Attualmente, il "Barometro-WEFA" indica che le probabilità di una
recessione negli Usa entro i prossimi 18 mesi sono di circa il 30%. Un
livello di rischio che non può essere ignorato.
La politica economica dell’Italia
Di fronte al preoccupante aggravarsi della
crisi internazionale ed agli evidenti segni di debolezza della domanda
interna, la politica economica dell’Italia appare totalmente inadeguata.
Dopo aver raggiunto l’obiettivo di
partecipare all’Unione monetaria europea, l’azione del governo Prodi in
materia economica si è sfuocata, perdendo vigore, coerenza ed efficacia.

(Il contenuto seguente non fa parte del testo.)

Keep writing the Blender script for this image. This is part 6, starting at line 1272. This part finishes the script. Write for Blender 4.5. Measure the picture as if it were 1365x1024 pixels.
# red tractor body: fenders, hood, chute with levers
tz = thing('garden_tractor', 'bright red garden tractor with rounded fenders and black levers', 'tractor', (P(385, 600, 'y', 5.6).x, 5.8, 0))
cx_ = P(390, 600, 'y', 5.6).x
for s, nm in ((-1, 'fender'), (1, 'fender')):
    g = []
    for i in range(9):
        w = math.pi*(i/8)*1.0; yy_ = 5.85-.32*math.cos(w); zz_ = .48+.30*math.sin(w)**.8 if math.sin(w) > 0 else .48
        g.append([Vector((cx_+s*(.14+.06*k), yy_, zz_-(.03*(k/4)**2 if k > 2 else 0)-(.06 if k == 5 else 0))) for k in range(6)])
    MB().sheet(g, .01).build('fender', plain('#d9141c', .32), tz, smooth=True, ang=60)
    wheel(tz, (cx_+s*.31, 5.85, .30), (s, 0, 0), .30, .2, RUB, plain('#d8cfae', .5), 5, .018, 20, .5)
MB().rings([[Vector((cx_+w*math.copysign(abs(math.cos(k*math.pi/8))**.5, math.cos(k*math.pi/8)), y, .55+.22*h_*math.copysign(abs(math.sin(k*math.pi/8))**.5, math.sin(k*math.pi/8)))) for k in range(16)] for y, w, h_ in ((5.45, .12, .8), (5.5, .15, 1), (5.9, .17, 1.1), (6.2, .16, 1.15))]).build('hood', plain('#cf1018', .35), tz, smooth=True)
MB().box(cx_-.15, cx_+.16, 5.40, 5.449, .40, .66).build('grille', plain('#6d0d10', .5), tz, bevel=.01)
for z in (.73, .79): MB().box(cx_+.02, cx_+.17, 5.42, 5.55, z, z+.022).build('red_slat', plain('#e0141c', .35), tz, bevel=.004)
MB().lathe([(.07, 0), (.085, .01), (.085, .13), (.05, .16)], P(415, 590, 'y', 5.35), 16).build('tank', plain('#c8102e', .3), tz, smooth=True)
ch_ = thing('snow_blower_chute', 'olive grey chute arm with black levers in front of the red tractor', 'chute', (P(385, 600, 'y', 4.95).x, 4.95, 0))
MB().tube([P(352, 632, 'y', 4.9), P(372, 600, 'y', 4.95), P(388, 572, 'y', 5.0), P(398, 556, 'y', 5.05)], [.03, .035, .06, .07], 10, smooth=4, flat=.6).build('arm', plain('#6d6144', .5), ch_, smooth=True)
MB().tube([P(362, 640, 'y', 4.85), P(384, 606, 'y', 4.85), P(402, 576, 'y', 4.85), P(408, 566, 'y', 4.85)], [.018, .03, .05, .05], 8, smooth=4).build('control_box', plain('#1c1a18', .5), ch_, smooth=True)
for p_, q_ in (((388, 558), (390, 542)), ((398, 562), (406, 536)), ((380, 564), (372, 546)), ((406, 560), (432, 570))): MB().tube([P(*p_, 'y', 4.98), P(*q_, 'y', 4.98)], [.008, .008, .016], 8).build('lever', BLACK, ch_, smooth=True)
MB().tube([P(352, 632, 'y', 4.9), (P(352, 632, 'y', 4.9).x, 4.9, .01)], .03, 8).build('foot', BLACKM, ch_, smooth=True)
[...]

Combattuto tra la necessità di perseguire l’opera di risanamento fiscale
e di riforme strutturali (in realtà appena abbozzata) e quella di
affrontare problemi più immediati, l’esecutivo ha finito per trascurare
entrambi gli obiettivi. Certamente, l’acuirsi delle tensioni all’interno
della maggioranza ha avuto un effetto deleterio nella condotta della
politica economica, che comunque risulta viziata da una visione distorta
delle realtà economiche.
Così come si sono sottovalutati i pericoli
di una recessione globale, il governo dell’Ulivo è rimasto vittima del
suo ottimismo di principio, ignorando i problemi che impediscono
all’economia italiana una ripresa duratura. L’esistenza di alcune
condizioni base, quali tassi d’interesse relativamente bassi ed inflazione
stabile, non è sufficiente ad assicurare la ripresa degli investimenti e
dei consumi, se le aziende temono l’introduzione di ulteriori rigidità
nel mercato del lavoro e le famiglie si sentono bersagliate
dall’inarrestabile aumento della pressione fiscale.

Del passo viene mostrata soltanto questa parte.